樹木の下、タープの下、バンガローの下。アウトドアライフでは、「外」という一言ではあまりある、様々な光や空気の状態を満喫することができる。
私達は、そんな豊かな住まいを目指し、開放的な環境を望む崖地に、徐々に室内化の深度を増してゆく、幾つかの層を持つ家をつくった。
庭で獲れた野菜の保管や物干しの場となる土間=〈外〉は、最も外に近い場所である。そこに射し込む光は、木製ルーバーにより細分化され、木毛板やOSB等の肌理のある仕上を照らすことで、更に細密化される。こうして、木漏れ日のように砕かれた光と現わしの架構によって、〈外〉に樹下のような雰囲気が生まれる。
〈外〉から、更に室内化された食事室=《外》の天井は、異なるポリカ波板をパターン貼りして3段階の透明度を持たせている。木漏れ日がタープに陽と影の斑模様を描き込むように、この天井で拡散した光は、頭上に豊かな表情を描き出す。

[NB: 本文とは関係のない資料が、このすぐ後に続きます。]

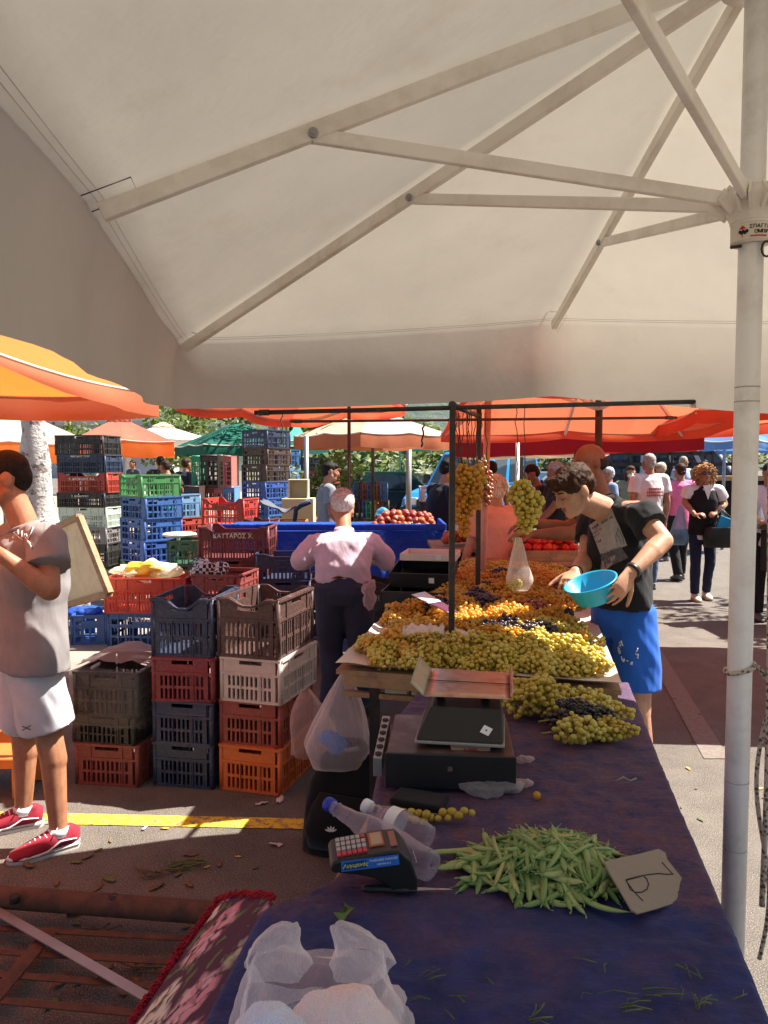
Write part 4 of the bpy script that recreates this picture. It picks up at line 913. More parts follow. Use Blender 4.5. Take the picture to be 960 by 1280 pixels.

《外》と建具で仕切られた最も室内的な場は、構造用合板とOSBで囲われた小さな小屋である。木毛板を下見板貼りとした屋根、雨戸風の引戸といった風貌はキャンプ場に佇むバンガローのようである。
こうしてできた、外から続く三つの層は、平面的にも立体的にも重なり合う。特に、ふと見上げた時の重なりは、景色のような遠さを感じさせ、平面的な奥行感とは異なる、名状し難い深みをこの家に与えている。